Well, now I'll have to know Greeks

Discussion in 'Options' started by Arnie Guitar, May 24, 2006.

  1. My broker now has a new account view to select, "Option Exposure".
    It reads from L to R.
    Symbol, Delta, Position Delta, Pos. Gamma, Pos. Theta, Pos. Vega, Pos. Rho.

    Great, more stuff to study.
    I'll have to learn what these numbers mean........:( :confused:

    Yes, I know I already should know..........
     
  2. OK, anyone up for a lesson?

    Here is one position.

    Short June MO 60 puts

    MO close 70.91

    Delta -.070
    Pos. Delta 70
    Pos. Gamma -16.00
    Pos. Theta 12.00
    Pos. Vega -25.00
    Pos. Rho 3.00

    What does that mean?

    Am I in trouble, again:( ?
     
  3. Arnie learning greeks ? I can see CBOE members panicking right now ; they should just sell the seat asap.
     
  4. :D
     
  5. just kidding , bro. But you should really learn greeks ( at least basics) if you trade options
     
  6. No offense taken.

    I'll try to learn,
    but it is a little intense,
    and I'm not talking about the circus.
     
  7. MTE

    MTE

    A quick rundown.

    Pos. Delta - means that you position will gain $70 for every $1 rise in the stock price.
    Pos. Gamma - for every $1 rise in stock price your delta will fall by 16.
    Pos. Theta - holding everything else constant, you will gain $12 with each day in time decay.
    Pos. Vega - for 1% rise in volatility you will lose $25
    Pos. Rho - for 1% rise in risk-free interest rate you will gain $3.
     
  8. Thank you very much for taking the time to post that reply and explanation.

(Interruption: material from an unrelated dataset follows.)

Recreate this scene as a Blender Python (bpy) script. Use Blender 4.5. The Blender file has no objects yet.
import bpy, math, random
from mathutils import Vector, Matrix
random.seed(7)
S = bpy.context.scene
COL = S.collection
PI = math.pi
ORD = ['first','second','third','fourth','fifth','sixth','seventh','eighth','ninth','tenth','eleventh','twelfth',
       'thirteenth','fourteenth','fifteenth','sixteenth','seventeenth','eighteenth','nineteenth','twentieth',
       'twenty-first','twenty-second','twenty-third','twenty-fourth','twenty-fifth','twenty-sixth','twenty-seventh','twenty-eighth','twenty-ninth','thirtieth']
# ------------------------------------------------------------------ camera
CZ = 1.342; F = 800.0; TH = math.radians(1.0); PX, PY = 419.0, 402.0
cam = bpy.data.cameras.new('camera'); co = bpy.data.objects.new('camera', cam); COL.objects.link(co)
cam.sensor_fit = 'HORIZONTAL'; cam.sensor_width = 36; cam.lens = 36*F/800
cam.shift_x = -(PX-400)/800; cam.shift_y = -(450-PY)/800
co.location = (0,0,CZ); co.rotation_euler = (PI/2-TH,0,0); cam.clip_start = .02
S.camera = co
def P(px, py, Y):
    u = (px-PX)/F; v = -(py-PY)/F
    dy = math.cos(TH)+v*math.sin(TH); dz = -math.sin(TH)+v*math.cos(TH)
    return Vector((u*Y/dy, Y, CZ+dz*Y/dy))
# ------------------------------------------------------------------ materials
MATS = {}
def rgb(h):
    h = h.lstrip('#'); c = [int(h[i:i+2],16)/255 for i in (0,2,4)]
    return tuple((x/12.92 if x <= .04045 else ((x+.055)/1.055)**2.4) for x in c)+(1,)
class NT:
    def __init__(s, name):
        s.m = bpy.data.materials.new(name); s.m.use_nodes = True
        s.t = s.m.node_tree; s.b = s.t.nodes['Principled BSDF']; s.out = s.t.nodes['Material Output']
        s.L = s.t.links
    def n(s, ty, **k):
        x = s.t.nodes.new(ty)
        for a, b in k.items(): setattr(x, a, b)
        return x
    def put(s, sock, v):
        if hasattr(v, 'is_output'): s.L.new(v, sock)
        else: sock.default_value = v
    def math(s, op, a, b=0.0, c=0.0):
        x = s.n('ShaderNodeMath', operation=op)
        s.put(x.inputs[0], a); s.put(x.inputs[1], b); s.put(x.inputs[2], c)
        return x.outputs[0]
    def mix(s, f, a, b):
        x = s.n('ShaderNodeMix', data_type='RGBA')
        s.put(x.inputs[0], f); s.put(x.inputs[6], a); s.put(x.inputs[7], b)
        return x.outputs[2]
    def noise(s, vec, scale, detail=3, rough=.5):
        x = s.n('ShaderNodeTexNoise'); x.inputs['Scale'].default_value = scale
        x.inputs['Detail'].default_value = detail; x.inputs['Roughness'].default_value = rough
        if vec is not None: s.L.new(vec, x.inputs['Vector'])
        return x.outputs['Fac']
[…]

    I truly appreciate it.
     
  9. Hey Arnie, nice position. Gotta know your greeks to make all that "easy money", LOL.

    Here's a little addition to your lesson; did you watch the volatility of those puts as well as the 65's spike on the news released late yesterday regarding MO?

    You see, they got a lawsuit filed on them for 300M or so bucks and the puts spiked because of all those people that are plowing money into MO over the past couple of days wanted some "insurance". You see there was plenty of "insurance" available, but at a high premium.

    Just a little real life example of how the options acted upon news and the IV spike. You can also watch the IV spike then collapse each Wednesday afternoon and Thursday A.M. due to the impending Engle court case decision. The stock also reacts as well. People start to come in on Wed afternoon and the decision is either released by the following morning at 11:00 AM or not. The IV spikes and the stock also finds support and rallies a little, then by 11:00 Thursday IV comes down and the stock sells off a little. That's been a good trade over the past 4 months or so, but now there's new money seeking MO for safety and it isn't as noticeable. Now MO is going into dividend distribution mode and the "collectors" are coming in.

    BTW, I also actively trade MO as one of my largest positions.

    Good luck to ya and stay at it.
     
  10. Hi Arnie
    Greeks don't need to be very complex. Simply look at your position and you can work most of them out. The greeks just give you another way of looking at and quantifying the risks inherent in your position. So I'll just add a little to mte and algorithm's excellent posts.
    You sold/shorted ten otm puts. This means you are bullish and that is reflected in your positive delta (selling puts gives you positive delta, buying puts gives you negative delta), i.e. you want your underlying to go up or at least stay above your short strike. One put has delta of 7 but you must have sold ten to get a position delta of 70 (7x10). Whenver you sell an otm option you get a negative gamma and a positive theta, i.e. time decay works in your favour but the negative gamma tells you that you don't want your underlying to move much, if at all . Also, when you sell you are shorting vega, i.e. vega is negative and this means that you want iv to drop for you to become more profitable (intuitively you sold the naked puts because you thought iv was high and thus good premium could be collected). Obviously if you're wrong in your prognosis and iv goes up it will have a detrimental effect on your position. Rho I don't pay much attention to and isn't relevant for most short term option trades.
    So, what does all this mean?
    Well, theta is working in your favor, as each day passes you make a bit more money. Gamma on the other hand can be a killer if the underlying makes a significant move. The same goes for vega, except that you probably looked at the iv of your short put and decided that it has spiked and will most likely come down/revert to mean (I assume that, like a good trader, you have looked at the put's iv before placing the trade, right?)